**TASK DESCRIPTION:**
Please set down exactly the lines of the listing below from the line containing "Write the bpy" through the line containing "C = sc.collection", both lines included, leaving out all other lines.

**MATERIALS PROVIDED:**
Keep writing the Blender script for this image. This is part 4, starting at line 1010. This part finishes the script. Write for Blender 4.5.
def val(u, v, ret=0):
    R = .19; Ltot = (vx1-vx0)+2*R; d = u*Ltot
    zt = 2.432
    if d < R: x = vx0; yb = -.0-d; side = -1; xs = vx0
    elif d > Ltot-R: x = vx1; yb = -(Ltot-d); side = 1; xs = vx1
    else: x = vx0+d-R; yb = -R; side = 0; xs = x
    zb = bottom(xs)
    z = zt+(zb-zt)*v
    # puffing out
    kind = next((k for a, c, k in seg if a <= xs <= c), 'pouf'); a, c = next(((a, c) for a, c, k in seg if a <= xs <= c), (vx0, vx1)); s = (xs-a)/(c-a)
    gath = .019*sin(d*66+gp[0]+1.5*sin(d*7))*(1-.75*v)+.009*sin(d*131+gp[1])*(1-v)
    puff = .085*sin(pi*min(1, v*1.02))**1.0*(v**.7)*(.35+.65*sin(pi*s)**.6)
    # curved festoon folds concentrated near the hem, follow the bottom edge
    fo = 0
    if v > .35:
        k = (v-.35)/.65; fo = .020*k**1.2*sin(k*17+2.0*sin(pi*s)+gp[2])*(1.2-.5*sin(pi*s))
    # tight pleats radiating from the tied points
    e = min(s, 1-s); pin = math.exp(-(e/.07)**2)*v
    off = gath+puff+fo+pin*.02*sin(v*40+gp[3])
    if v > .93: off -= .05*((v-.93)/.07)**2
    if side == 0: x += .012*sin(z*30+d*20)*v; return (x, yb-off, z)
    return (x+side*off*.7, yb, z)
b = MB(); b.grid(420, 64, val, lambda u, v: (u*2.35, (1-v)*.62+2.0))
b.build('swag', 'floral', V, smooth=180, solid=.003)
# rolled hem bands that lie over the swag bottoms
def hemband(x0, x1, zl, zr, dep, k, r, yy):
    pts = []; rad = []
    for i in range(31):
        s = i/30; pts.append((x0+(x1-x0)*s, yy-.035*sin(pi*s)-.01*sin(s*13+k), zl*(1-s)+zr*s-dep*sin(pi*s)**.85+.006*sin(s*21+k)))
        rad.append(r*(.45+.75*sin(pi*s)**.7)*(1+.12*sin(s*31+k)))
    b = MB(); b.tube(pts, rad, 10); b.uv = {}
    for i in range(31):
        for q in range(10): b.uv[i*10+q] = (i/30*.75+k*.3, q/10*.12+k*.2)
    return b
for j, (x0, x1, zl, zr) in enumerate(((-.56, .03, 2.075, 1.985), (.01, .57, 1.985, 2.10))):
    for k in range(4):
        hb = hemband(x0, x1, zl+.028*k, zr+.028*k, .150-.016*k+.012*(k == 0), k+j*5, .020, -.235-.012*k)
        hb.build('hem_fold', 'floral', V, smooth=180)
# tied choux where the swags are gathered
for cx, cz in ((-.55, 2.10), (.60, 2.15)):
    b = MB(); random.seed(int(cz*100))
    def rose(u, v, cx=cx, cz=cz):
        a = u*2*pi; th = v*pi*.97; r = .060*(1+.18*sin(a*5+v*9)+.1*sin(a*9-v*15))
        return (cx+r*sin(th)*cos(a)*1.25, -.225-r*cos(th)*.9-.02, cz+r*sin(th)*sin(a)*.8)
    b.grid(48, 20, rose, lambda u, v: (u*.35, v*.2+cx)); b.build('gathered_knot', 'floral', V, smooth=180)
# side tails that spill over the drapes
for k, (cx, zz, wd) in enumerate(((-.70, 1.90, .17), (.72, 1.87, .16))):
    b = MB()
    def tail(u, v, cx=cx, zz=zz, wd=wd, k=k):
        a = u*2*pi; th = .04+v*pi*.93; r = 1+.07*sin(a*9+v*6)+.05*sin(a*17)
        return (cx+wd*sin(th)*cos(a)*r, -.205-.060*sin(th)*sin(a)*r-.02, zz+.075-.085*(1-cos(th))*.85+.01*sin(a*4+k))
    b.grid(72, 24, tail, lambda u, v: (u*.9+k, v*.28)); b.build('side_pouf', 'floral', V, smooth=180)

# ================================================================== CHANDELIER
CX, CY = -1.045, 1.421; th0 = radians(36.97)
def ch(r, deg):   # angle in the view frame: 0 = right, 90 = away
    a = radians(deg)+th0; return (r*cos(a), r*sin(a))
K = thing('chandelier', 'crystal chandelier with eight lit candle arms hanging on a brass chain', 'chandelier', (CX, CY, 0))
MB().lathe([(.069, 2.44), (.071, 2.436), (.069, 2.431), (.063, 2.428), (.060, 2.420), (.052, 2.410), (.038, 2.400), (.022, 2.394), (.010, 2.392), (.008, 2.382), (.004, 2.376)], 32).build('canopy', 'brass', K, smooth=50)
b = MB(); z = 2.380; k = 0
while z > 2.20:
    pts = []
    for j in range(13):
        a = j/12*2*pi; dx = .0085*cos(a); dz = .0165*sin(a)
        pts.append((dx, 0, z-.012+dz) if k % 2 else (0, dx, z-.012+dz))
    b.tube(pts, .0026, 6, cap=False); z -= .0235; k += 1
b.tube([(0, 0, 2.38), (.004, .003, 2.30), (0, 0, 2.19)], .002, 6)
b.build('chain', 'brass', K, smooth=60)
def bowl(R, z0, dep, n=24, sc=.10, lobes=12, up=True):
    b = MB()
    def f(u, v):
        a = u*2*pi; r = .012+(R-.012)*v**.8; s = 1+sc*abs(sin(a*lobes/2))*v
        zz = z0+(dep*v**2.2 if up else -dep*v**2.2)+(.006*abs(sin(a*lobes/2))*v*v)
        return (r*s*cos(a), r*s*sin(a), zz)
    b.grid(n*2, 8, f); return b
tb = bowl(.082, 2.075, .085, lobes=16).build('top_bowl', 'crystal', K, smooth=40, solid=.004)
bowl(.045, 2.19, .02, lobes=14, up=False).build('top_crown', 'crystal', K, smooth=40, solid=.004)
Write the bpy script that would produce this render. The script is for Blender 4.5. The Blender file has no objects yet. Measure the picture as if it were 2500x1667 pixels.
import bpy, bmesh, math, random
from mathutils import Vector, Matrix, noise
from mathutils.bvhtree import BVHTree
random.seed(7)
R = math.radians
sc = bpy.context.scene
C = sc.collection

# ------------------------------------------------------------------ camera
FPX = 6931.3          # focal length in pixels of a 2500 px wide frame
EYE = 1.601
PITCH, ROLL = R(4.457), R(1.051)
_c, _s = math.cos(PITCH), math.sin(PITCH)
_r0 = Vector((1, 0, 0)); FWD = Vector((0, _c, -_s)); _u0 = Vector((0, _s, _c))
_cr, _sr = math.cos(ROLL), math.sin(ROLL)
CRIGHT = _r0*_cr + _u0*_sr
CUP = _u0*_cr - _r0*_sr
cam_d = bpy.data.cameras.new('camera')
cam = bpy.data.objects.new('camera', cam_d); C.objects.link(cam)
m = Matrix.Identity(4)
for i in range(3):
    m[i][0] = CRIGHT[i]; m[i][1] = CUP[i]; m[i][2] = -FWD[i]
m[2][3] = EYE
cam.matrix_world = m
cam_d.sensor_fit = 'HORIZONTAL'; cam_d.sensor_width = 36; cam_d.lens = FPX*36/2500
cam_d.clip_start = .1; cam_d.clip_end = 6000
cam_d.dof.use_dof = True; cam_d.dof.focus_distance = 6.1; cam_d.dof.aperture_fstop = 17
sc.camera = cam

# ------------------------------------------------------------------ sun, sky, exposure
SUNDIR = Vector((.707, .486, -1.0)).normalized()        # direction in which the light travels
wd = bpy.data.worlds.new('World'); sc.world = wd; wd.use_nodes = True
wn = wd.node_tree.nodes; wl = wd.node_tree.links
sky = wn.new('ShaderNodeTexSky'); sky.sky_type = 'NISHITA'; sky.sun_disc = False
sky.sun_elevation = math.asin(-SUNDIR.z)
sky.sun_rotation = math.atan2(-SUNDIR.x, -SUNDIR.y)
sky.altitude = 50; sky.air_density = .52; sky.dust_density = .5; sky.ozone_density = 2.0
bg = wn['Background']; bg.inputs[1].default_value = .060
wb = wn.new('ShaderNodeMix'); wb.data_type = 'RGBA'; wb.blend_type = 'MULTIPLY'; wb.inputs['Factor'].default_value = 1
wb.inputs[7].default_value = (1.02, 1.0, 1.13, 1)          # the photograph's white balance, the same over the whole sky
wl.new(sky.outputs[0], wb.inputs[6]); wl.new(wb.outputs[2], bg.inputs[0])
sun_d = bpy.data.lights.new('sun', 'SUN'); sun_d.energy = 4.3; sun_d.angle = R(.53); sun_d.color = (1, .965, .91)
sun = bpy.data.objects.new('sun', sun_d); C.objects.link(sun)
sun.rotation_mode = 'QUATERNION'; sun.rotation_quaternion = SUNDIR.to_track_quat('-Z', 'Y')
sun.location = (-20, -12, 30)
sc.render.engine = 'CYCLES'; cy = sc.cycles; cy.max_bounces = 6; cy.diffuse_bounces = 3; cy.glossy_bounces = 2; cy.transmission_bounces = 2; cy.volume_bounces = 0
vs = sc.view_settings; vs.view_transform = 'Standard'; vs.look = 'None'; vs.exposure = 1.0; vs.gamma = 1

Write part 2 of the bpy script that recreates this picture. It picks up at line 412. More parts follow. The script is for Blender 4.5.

**FINISHED TASK:**
Write the bpy script that would produce this render. The script is for Blender 4.5. The Blender file has no objects yet. Measure the picture as if it were 2500x1667 pixels.
import bpy, bmesh, math, random
from mathutils import Vector, Matrix, noise
from mathutils.bvhtree import BVHTree
random.seed(7)
R = math.radians
sc = bpy.context.scene
C = sc.collection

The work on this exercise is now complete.